TM: Na sua opinião, estamos tendo uma nova “onda cineclubista”? Se sim, qual a razão para que isso ocorra?

IT: Parece que a onda cineclubista acontece de tempos em tempos e os motivos giram de acordo com a vida social e política do seu tempo. Fizemos cineclubes no momento em que os cinemas estavam fechando e seus espaços sendo transformados em igrejas e mercados. Precisávamos ver filmes, discutir temáticas, conhecer obras e diretores (as) de outras regiões e países pelo mundo. Não queríamos nos render ao capitalismo dos cinemas de shopping, que visa apenas lucro e direciona olhares. Vimos no cineclube uma possibilidade de ir mais longe em nossas reflexões através do cinema.  Acredito que essa nova onda cineclubista passa por essas questões também, mas hoje, essa ferramenta se ampliou. Os cineclubes são espaços que exibem o grito da resistência e empoderamento das diversidades de gênero e cinematográficas.

LL: Como o seu empoderamento feminino é alimentado pelo cinema?

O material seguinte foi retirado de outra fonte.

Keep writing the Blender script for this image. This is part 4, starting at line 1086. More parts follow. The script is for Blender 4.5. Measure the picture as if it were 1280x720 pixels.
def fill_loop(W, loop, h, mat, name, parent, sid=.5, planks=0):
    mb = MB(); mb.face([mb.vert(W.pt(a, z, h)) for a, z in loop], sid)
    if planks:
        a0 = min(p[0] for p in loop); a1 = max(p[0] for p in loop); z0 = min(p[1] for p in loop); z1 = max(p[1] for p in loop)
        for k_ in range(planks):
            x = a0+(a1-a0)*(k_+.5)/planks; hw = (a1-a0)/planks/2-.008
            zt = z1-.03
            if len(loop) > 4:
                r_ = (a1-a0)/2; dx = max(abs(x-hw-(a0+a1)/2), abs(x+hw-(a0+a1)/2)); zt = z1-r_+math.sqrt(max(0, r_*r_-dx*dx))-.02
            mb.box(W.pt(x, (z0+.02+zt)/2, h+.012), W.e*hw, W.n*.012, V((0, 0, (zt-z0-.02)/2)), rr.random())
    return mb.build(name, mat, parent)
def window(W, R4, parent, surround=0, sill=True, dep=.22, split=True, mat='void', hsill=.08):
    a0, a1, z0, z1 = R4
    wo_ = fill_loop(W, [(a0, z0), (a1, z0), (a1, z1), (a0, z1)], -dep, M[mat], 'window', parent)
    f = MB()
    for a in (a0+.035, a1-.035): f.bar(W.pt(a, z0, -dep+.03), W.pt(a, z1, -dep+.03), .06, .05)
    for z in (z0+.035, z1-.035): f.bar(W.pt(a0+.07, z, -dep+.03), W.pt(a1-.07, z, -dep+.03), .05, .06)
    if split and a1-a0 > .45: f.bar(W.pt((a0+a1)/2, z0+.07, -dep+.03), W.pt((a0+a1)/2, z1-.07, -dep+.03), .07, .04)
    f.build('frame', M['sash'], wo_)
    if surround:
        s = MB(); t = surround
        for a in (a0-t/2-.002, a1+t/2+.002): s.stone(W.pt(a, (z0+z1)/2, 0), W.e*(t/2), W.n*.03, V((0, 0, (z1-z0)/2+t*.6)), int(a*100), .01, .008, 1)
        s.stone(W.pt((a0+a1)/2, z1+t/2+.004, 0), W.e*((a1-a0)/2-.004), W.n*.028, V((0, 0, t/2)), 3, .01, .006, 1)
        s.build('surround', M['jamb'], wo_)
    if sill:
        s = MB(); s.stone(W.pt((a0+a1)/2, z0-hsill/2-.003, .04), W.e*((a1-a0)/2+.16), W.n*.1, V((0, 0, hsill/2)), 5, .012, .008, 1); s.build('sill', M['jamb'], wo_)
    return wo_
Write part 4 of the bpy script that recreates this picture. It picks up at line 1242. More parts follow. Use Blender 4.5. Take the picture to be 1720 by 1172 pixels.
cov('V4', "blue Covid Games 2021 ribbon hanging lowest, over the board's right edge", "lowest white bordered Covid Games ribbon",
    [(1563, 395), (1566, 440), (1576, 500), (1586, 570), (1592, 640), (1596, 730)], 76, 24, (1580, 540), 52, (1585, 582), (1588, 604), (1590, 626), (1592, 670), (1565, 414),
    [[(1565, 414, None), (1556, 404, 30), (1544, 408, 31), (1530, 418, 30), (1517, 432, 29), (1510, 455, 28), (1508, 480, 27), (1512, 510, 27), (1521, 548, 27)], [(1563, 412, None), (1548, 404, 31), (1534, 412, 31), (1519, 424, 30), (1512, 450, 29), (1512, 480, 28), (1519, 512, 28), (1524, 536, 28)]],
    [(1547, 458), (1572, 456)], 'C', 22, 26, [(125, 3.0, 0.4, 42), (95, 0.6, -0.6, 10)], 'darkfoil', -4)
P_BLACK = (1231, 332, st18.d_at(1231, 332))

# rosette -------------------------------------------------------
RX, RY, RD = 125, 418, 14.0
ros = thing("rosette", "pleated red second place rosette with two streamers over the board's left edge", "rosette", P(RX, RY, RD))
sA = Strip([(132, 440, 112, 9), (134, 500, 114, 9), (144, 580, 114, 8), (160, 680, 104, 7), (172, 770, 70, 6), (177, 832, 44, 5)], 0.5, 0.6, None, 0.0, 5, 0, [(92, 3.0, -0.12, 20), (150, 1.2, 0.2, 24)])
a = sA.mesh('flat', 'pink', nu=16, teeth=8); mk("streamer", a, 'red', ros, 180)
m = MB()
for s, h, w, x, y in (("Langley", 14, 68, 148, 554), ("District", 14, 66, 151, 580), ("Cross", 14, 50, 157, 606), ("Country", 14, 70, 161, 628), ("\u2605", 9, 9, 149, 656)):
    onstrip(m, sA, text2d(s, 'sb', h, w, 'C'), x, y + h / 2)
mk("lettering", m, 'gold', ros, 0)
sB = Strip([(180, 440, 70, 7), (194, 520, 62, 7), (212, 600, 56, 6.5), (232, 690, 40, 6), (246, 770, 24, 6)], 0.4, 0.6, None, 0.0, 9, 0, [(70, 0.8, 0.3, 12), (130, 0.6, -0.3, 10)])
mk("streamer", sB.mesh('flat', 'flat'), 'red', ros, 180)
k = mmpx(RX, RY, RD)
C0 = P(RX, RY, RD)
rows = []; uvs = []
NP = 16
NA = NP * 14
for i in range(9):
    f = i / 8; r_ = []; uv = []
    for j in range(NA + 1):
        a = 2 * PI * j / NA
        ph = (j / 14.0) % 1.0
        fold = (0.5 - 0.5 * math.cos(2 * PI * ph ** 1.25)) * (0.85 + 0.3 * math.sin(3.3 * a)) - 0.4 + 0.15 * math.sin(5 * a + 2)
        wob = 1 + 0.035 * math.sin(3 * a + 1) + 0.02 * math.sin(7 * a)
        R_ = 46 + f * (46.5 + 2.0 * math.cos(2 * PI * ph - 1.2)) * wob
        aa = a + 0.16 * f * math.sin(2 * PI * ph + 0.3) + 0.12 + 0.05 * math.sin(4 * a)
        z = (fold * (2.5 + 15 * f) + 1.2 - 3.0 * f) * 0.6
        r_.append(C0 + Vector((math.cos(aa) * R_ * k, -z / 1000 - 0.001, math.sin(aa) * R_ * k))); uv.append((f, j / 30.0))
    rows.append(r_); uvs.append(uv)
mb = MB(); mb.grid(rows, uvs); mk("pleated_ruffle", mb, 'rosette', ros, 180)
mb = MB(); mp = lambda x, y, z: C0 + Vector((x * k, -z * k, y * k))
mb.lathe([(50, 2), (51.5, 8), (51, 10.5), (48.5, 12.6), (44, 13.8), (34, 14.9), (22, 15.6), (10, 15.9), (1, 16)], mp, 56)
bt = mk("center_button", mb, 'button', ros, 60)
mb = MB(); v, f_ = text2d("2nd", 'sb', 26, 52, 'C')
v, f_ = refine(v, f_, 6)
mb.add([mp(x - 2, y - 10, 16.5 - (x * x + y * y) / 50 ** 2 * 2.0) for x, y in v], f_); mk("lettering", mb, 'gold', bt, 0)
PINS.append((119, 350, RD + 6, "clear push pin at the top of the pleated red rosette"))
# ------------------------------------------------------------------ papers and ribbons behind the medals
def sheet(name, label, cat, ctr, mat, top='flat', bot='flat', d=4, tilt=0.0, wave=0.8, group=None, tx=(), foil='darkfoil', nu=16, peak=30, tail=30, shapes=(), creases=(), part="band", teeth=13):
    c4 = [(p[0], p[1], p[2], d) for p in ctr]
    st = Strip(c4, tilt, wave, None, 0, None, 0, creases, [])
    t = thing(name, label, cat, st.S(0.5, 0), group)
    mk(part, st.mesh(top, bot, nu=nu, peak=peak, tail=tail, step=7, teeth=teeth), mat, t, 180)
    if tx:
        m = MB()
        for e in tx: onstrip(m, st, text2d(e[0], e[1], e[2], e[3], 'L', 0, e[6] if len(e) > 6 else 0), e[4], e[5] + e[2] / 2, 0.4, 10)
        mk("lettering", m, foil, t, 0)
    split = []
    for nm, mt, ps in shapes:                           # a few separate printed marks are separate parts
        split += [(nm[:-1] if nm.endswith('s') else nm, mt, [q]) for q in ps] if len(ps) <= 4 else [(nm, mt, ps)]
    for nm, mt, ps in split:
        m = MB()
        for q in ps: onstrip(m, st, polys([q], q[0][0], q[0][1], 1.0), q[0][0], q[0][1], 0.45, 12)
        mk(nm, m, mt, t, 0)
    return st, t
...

IT: Falar de empoderamento é algo completamente atual. Vivemos na época de assumir posturas diante das coisas e situações. Viemos de um processo histórico desfavorável à mulher no cinema.  Entretanto, nas últimas décadas, uma tomada de consciência tem empoderado o gênero feminino nas artes, em  especial  no cinema, seja escrevendo roteiros, dirigindo, produzindo ou atuando. Embora precisemos de mais mulheres roteirizando e dirigindo, o cinema tem sido uma ferramenta da cultura eficaz para mostrar a força  feminina. A mulher pode ser o que desejar ser. Empoderem-se!